Chiunque si fosse stupito delle risultante dell'Operazione Minotauro dello scorso giugno lo ha fatto erroneamente. I beni confiscati nella provincia di Torino sono infatti 42 su un totale regionale di 129, ai quali si devono aggiungere 12 aziende. Naturalmente è sotto la Mole – per dimensioni della città e per la posizione strategica per gli affari criminali - a detenere il maggior numero di beni confiscati (19). Ma i patrimoni confiscati ai clan esistono un po' in tutta la provincia: Volvera, Bardonecchia, Orbassano, Carmagnola, San Benigno Canavese, Chivasso, San Sebastiano da Po, Borgaro, Volpiano, Torrazza Piemonte e in molti altri paesi. Le famiglie alle quali sono state sottratte ville, appartamenti, box, terreni appartengono a potenti clan della 'ndrangheta, perlopiù. Vedendo i dati della confisca, infatti, i nomi che si ripetono sono: Belfiore, Lo Presti, Mazzaferro, Barresi, Agresta. Nomi che hanno fatto la storia criminale all'ombra della Mole che annoverano nel loro curriculum criminale omicidi, traffico di stupefacenti, usura, riciclaggio, organizzazione di bische clandestine.

La provincia torinese risulta quindi la patria preferita per l'investimento immobiliare delle varie cosche. La 'ndrangheta – la più radicata nel nostro territorio – ma anche Cosa Nostra e Camorra ha deciso di ripulire il denaro sporco investendo nel mattone. La tecnica è semplice quanto rodata: la titolarità dei beni non è quasi mai del personaggio con precedenti o pendenze giudiziarie, ma di un prestanome fidato, magari insospettabile. La confisca dei beni è possibile grazie ad una legge del 1982, la “Rognoni – La Torre” - modificata diverse volte negli anni – che rappresenta una peculiarità nello scenario normativo italiano. Quando un soggetto viene indagato per reati di mafia, (ma anche per usura, traffico di droga), le autorità fanno partire accertamenti patrimoniali.

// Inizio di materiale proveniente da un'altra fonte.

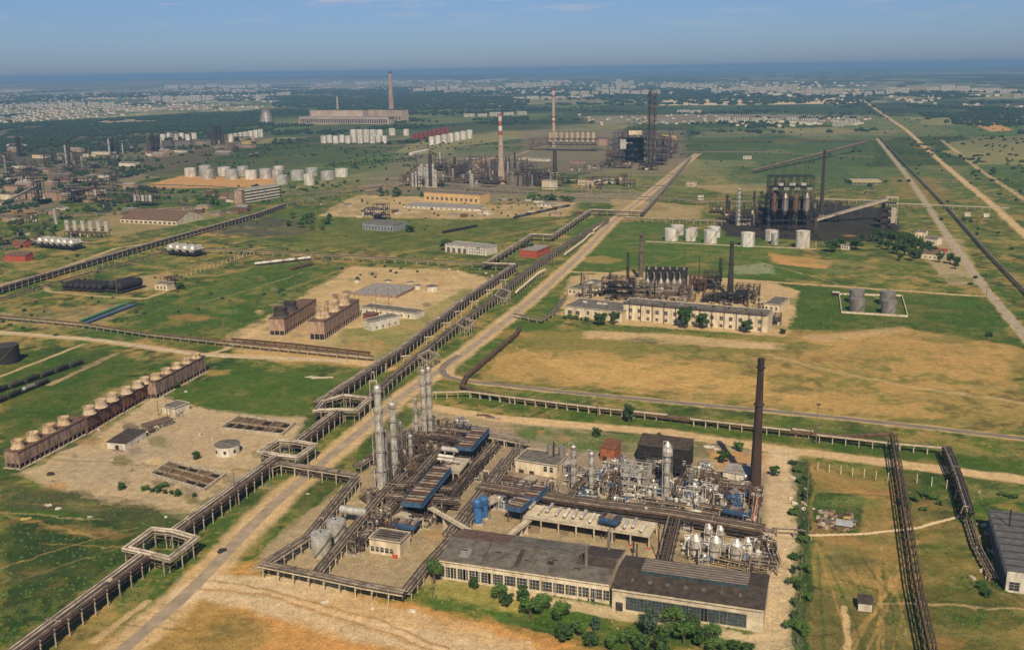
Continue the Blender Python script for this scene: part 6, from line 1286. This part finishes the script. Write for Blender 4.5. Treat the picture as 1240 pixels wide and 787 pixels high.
train('dark freight wagon on the line beyond the white hall',(622,265),(690,250),[DARK,BLUE,DARK,DARK],'box',14,'freight wagons on the curved far line')
rack('pipe_stack','long heap of bright blue pipes lying in the field',[(104,391,1),(163,369,1)],1,[(i*.9-2,.5,BLUE) for i in range(6)],400,BLUE,1,1,cat='pipe heap',beams=False)
rack('pipe_stack','long heap of green pipes beside the blue ones',[(97,389,1),(152,368,1)],1,[(i*.9-1,.5,mat('green_paint',(.04,.22,.12),(.02,.1,.06),.5)) for i in range(4)],400,BLUE,1,1,cat='pipe heap',beams=False)
# ---- poles, lamp masts, fences
PL=[(724,506,463,1,'beside the concrete trestle left of the big chimney'),(988,538,490,2,'floodlight mast right of the big chimney by the trestle'),(192,503,485,1,'before the pale hut in the basin yard'),(203,506,481,1,'second mast by the pale hut'),(286,612,568,1,'beside the round hut and main rack'),(359,368,341,1,'behind the brown cooling towers'),(456,382,350,2,'at the long low house'),(471,372,349,1,'on the covered reservoir'),(671,322,303,1,'beside the main road junction'),(1010,344,314,1,'in the right green meadow'),(1194,362,330,1,'at the right road'),(273,420,386,1,'where the sandy track meets the green field'),(195,345,312,1,'by the cream hut in the left field'),(209,342,325,1,'right of the cream hut'),(142,356,325,1,'over the black drums'),(524,724,700,1,'by the near tree at the plant corner'),(1120,287,268,1,'at the right house group'),(400,610,600,1,'on the verge by the near rack'),(1043,265,250,1,'under the pale gallery'),(1011,262,246,1,'left under the pale gallery'),(977,610,560,1,'on the weedy strip right of the concrete yard'),(978,655,625,1,'at the end of the thin pipe over the yard')]
for q,(x,yb,yt,k,lab) in enumerate(PL): pole('thin mast '+lab if 'mast' not in lab else lab,x,yb,yt,WOODP,k,'masts and poles',lamp=q in(1,))
def posts(lab,a,b,k,h,m_,group):
    A_=G(*a);B_=G(*b); t=thing('fence_post',lab,'post',A_,0,group); part(t,'post',MB().box(0,0,-.2,.45,.35,h+.2),m_); part(t,'cap',MB().box(0,0,h,.6,.5,.15),m_)
    for i in range(1,k): dup(t,A_+(B_-A_)*(i/(k-1)),0,lab,group)
posts('pale concrete post in the row crossing the left green field',(226,335),(308,308),17,5,CONCL,'concrete posts in the left green field')
posts('pale leaning post in the row on the dry plot by the weedy strip',(990,570),(1075,583),7,5,CONCL,'posts on the dry plot')
posts('pale leaning post in the row before the dark green thicket',(1110,585),(1146,592),3,5,CONCL,'posts by the green thicket')
posts('thin concrete post along the near side of the long diagonal rack',(40,352),(200,300),22,4,CONC,'posts along the diagonal rack')
posts('thin fence post along the weedy strip right of the yard',(975,600),(966,780),14,3,WOODP,'posts along the weedy strip')
wallrun('long low concrete kerb wall beside the sandy track before the compound',[(283,415),(360,424),(448,434)],1,CONC,False)
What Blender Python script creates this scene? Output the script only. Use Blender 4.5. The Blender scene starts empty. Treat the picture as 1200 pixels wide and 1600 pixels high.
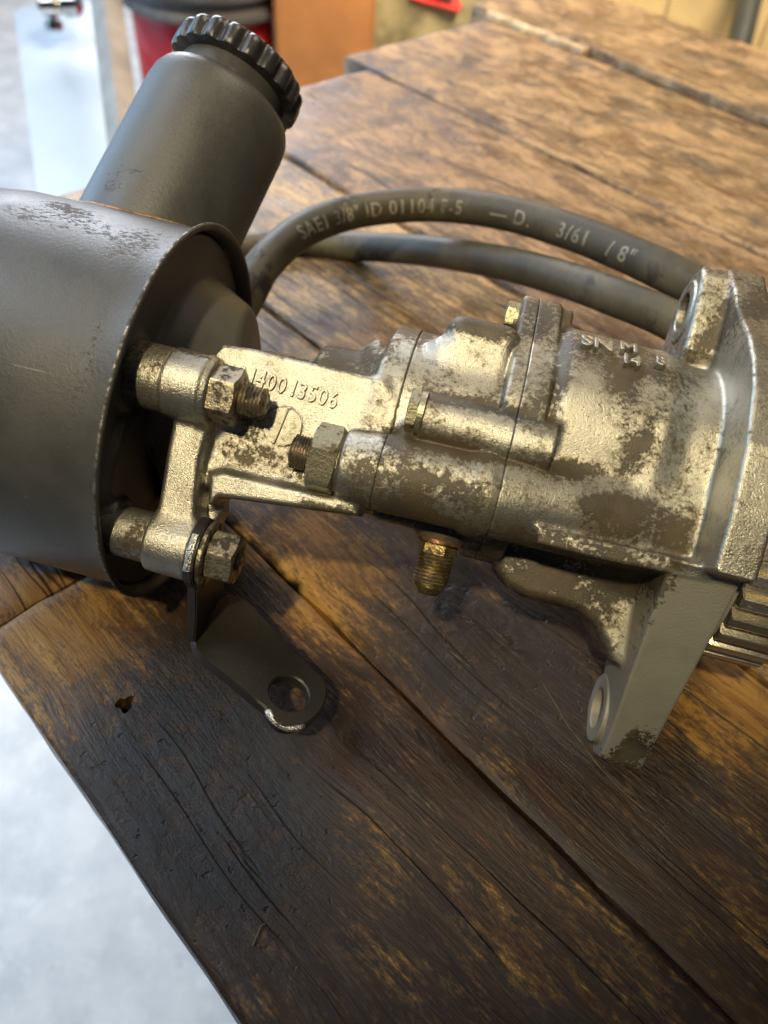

L'iter per la confisca segue un binario diverso rispetto al dibattimento penale e sta all'imputato dimostrare che il bene è frutto di rendimenti leciti. Insomma: l'onere della prova è invertito. Il primo passo è rappresentato dal sequestro, al quale segue la confisca e l'assegnazione – grazie alla norma 109/96 – al riutilizzo a fini sociali. Ma tra il primo passo e l'effettiva assegnazione del bene passano anni tra appelli, ricorsi e burocrazia.

Nonostante tutte le difficoltà – e grazie alla collaborazione tra le istituzioni preposte e Libera – sono molti i progetti già avviati nel nostro territorio. Tra questi c'è una cascina dalle parti di Chivasso, a San Sebastiano da Po. E' in cima alla collina ed è circondata da un ettaro di terreno. Da alcuni anni è dedicata a Bruno Caccia, procuratore della Repubblica di Torino, freddato a colpi di pistola il 26 giugno 1983, proprio nel capoluogo piemontese. L'ordine di uccidere il procuratore fu dato da Domenico Belfiore, che in quel cascinale a San Sebastiano da Po viveva. Oggi ci vivono dei ragazzi dell'Associazione Acmos che portano avanti progetti di educazione alla legalità, producono miele commercializzato nel circuito di Libera Terra. Un bene, come tanti altri nella provincia Torinese, che è stato strappato dalle mani della criminalità organizzata e restituito alla cittadinanza.